J’ai longtemps eu un style de skater, des pantalons et des t-shirts assez amples et des chaussures à semelles plates. Avec l’âge, j’ai gardé cet assemblage mais l’ai rendu plus dépouillé, assez basique, presque normcore parfois, un jean, une paire de converse Chuck Taylor et un t-shirt blanc ou gris chiné plus près du corps. A partir de ça, je vais varier ma silhouette et mon style. Les pulls et les manteaux prennent une certaine importance parce qu’ils terminent un style. Les chaussures ont un rôle important car elles déterminent l’allure, au sens propre comme figuré. Je dois me sentir bien et en confiance dans mes vêtements. Pas être dans une mode, dans un mouvement éphémère à suivre. Je ne sais pas me déguiser.

Ayant grandi avec des sœurs et une mère passionnée de mode, les magazines féminins ont eu un impact fort sur mon regard. Je parle en plus des années 90 où il y a eu un âge d’or des créateurs. Christophe Lemaire et Dries Van Noten font partie de créateurs que je suis toujours, même si cela ne me va pas du tout.

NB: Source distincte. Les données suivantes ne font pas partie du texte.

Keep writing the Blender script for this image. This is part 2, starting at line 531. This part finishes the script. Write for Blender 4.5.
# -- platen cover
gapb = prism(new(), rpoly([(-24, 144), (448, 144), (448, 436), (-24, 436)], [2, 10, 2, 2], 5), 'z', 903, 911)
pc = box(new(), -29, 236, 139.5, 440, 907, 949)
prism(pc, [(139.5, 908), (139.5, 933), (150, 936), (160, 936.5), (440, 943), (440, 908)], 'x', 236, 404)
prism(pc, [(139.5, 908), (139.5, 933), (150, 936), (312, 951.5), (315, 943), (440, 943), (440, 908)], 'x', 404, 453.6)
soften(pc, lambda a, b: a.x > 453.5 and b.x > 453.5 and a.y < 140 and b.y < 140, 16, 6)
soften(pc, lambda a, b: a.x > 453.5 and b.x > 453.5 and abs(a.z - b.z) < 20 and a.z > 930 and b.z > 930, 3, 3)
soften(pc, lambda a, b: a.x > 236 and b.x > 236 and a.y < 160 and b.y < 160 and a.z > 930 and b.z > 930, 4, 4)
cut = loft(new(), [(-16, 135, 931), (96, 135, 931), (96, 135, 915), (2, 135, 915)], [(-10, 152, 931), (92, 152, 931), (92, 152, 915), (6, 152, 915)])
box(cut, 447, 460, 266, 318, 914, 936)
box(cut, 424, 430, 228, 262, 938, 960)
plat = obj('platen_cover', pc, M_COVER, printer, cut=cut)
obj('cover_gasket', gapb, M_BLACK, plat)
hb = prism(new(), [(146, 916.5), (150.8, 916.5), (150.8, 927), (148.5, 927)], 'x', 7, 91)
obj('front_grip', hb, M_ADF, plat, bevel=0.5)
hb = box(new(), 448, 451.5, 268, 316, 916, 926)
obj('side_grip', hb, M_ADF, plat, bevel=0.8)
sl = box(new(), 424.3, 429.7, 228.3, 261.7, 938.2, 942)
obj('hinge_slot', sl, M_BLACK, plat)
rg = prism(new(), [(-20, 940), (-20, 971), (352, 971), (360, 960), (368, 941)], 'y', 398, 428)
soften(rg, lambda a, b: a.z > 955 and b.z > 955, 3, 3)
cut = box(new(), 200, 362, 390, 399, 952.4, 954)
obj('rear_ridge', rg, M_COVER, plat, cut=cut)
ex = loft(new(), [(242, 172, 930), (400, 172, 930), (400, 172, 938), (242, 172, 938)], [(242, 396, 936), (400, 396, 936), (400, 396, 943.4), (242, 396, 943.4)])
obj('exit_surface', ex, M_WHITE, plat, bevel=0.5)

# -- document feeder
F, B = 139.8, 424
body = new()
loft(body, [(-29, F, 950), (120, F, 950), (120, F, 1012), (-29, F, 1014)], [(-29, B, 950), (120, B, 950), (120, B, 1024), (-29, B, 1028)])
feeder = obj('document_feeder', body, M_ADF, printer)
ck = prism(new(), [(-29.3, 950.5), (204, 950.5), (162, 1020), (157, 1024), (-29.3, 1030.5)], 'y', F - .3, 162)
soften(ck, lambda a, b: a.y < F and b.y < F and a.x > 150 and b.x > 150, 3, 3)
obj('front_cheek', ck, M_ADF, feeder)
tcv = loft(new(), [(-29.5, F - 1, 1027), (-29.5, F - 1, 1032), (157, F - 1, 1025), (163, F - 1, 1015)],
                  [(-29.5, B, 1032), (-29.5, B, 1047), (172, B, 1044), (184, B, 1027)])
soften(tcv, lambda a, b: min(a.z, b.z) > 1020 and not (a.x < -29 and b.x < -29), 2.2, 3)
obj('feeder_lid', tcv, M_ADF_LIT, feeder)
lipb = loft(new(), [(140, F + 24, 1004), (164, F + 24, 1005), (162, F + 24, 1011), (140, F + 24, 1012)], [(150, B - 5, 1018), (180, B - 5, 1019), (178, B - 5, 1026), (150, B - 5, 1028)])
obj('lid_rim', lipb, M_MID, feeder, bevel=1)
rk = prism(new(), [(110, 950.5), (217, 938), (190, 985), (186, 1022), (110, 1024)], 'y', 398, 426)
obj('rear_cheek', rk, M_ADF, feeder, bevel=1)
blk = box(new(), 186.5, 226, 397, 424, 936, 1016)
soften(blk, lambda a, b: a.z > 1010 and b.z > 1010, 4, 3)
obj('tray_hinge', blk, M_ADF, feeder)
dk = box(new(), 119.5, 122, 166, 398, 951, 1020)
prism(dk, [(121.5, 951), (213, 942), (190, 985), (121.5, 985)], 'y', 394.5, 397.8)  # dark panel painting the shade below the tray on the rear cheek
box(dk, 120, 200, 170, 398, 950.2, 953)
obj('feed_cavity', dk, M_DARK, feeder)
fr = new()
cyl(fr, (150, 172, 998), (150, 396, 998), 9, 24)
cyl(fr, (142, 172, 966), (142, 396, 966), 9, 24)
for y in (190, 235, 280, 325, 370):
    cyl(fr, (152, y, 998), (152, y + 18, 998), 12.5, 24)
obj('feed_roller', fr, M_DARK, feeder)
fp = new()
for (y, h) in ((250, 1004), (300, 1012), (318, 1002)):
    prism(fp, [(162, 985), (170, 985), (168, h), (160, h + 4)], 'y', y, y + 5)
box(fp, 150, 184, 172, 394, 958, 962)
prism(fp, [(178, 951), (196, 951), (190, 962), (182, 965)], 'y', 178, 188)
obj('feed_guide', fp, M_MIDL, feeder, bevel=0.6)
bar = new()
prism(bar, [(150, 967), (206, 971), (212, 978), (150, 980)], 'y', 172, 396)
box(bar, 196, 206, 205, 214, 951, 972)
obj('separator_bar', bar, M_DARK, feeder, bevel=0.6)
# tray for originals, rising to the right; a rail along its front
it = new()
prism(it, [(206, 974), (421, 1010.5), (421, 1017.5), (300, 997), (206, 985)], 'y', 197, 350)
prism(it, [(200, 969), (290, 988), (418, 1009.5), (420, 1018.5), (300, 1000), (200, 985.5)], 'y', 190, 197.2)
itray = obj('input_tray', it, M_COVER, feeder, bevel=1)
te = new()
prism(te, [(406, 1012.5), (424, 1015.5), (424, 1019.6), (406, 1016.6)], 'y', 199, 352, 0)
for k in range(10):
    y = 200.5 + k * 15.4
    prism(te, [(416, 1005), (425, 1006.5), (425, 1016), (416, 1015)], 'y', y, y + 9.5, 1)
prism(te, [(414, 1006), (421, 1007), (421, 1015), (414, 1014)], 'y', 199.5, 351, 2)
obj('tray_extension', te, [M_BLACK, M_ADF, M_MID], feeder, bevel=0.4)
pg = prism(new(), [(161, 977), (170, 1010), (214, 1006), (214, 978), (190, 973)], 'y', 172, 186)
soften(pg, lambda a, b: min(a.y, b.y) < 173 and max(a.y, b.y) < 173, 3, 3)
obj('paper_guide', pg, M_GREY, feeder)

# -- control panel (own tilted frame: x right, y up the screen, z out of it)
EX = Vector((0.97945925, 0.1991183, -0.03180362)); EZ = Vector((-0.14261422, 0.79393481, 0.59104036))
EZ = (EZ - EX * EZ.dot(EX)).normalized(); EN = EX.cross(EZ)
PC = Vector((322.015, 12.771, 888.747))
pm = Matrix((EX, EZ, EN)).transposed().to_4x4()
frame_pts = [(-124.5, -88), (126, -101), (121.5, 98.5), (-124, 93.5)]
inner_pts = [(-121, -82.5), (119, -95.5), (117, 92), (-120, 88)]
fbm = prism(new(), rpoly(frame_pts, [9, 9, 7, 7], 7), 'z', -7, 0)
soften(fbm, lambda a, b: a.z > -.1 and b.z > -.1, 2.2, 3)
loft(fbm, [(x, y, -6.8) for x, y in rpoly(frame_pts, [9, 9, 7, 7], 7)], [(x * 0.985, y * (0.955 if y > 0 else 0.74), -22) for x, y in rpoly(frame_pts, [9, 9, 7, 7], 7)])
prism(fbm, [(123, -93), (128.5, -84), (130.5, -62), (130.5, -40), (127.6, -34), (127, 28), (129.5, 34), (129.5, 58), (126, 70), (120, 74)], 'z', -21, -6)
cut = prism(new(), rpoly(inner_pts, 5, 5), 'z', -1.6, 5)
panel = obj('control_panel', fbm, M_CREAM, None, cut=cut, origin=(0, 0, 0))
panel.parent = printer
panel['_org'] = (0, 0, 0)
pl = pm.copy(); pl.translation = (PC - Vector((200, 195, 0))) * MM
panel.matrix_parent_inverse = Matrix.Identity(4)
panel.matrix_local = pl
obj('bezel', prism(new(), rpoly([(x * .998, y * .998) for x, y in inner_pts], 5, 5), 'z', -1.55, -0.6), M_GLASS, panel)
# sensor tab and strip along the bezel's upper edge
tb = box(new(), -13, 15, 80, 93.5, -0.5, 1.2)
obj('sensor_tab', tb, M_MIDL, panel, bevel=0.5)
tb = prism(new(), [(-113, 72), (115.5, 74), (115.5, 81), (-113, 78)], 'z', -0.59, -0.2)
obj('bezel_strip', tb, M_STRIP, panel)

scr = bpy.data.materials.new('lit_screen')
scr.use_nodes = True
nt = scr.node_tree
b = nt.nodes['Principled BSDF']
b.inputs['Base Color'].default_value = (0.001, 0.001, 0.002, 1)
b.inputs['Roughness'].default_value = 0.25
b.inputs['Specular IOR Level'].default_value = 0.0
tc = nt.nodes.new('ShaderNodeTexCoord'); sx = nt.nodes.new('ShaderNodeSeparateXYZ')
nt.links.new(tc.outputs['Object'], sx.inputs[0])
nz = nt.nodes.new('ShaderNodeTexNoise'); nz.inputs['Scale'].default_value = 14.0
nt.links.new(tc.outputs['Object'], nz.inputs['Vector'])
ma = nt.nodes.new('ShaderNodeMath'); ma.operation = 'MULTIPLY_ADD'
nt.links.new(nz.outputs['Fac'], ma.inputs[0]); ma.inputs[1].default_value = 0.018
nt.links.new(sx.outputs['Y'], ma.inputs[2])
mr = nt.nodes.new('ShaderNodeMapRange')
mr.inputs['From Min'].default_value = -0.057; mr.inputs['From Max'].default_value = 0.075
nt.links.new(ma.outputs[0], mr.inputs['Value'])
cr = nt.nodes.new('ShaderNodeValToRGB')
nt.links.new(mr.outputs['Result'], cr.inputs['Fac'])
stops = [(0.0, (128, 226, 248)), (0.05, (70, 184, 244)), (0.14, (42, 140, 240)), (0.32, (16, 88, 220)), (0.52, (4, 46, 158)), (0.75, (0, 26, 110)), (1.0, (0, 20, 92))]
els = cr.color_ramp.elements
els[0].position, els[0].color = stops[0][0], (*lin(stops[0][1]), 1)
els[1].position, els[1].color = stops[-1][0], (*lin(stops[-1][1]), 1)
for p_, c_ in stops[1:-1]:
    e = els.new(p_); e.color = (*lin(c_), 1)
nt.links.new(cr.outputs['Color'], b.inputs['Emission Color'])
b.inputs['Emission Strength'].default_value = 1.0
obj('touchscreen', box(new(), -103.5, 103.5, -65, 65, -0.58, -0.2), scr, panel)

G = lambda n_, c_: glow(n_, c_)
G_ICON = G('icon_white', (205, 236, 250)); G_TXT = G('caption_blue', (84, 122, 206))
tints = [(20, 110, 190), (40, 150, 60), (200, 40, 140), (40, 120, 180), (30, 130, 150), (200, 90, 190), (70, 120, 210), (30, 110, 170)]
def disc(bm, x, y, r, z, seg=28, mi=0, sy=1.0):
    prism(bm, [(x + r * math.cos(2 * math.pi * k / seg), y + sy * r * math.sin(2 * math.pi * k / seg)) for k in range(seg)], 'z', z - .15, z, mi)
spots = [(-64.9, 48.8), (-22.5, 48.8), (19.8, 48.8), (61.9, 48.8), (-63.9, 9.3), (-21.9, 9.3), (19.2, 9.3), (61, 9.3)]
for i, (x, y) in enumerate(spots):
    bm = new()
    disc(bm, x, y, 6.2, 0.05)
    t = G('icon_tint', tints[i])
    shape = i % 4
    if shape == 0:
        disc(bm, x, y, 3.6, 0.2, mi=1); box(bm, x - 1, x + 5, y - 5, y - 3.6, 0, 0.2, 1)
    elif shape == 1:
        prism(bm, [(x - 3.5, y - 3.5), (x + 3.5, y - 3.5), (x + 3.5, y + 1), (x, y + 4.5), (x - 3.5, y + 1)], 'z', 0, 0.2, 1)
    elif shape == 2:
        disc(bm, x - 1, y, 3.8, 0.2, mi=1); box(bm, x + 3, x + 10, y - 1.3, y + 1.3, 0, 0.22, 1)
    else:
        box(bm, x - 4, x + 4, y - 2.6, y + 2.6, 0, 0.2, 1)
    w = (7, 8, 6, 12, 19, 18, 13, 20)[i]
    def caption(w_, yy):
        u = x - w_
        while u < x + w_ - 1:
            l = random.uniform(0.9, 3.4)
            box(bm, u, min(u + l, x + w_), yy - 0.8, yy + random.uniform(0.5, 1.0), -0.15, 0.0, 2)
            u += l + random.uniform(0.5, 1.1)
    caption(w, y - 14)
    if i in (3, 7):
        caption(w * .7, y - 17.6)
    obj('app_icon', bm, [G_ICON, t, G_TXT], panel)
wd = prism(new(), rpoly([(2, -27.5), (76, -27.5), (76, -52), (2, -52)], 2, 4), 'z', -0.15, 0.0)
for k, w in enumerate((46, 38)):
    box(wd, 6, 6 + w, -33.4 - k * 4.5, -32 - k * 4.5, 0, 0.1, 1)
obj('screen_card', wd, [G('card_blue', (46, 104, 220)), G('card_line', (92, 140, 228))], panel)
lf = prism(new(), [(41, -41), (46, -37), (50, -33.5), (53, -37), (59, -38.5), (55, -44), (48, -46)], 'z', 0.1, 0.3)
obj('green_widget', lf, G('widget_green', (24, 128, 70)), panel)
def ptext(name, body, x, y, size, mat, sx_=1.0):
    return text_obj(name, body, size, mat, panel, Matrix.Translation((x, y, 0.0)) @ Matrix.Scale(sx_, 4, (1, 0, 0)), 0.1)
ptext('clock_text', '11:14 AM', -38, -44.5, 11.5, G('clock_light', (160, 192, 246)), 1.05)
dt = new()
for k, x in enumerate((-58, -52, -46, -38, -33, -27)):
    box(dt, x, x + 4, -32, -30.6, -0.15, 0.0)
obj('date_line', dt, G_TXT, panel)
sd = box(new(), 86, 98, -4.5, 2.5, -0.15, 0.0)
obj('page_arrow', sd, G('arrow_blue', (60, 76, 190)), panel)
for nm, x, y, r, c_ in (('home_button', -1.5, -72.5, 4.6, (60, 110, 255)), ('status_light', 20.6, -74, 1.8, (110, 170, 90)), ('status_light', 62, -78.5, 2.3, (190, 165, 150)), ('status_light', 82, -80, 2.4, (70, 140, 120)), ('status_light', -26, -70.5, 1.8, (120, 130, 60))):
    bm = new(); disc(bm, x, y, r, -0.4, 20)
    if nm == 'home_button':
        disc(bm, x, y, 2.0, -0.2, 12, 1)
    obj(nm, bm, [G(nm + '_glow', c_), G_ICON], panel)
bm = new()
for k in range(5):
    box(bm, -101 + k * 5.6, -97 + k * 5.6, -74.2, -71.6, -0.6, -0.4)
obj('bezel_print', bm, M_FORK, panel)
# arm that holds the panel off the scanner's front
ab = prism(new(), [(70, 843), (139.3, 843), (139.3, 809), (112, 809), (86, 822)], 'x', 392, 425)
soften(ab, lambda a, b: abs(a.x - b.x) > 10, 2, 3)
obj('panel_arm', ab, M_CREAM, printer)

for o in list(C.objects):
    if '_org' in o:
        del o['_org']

J’aime leurs poésies. Un romantisme rare.

Quelle importance accordez-vous à la qualité, traçabilité et/ou à l'artisanat dans votre processus de décision?

Le processus de conception et de fabrication prend de plus en plus d’importance dans mes choix, dans mon quotidien, que ce soit pour mon alimentation, mes vêtements et dans mes projets. Il ne s’agit pas d’une contrainte mais d’un levier de création. La diffusion est aussi importante. Ce serait cynique de commander une casquette Patagonia sur Amazon. L’artisanat a toujours fait partie de ma vie. Le travail de la main me fascinera toujours, que ce soit une ébéniste ou un couturier.

Où peut-on découvrir votre travail? Quelle est votre dernière actualité?

Il y a un site fredericforest.com sur lequel on a mis en place des œuvres originales que l’on peut commander directement. Mon compte instagram @fredericforest est pour le quotidien à l’atelier et en dehors. C’est assez facile de montrer des travaux en cours ou terminés.

Suite à de nombreuses demandes, grammatical-paris.com a été créé en tant qu’éditeur d’art pour diffuser en ligne des tirages, des livres, des skates et des autorisations de tatouage.Il est possible de prendre rendez-vous pour venir à l’atelier. La création d’un magazine est en cours et devrait sortir pour cette fin d’année. Des nouvelles collaborations avec des artistes et des partenaires seront présentées.

Pour les projets de mobilier, d’architecture intérieure avec Clémentine Giaconia sont visibles sur forestgiaconia.com et le compte @forest.giaconia. On travaille sur le développement de nouvelles pièces qui sortiront l’année prochaine.

Une première exposition va démarrer le 14 avril en Espagne à la galerie The Eleven House, commissionnée par Athina Alvarez de Cura. Pour la première fois, il y aura des peintures sur toile et sur papier, accompagnées de dessins. Le titre « Tu es mon Jour » évoque une fenêtre intime sur la relation solaire qui existe entre deux êtres. L’exposition sera visible jusqu'à la fin de l’été et je réfléchis déjà à en faire une suite à Paris.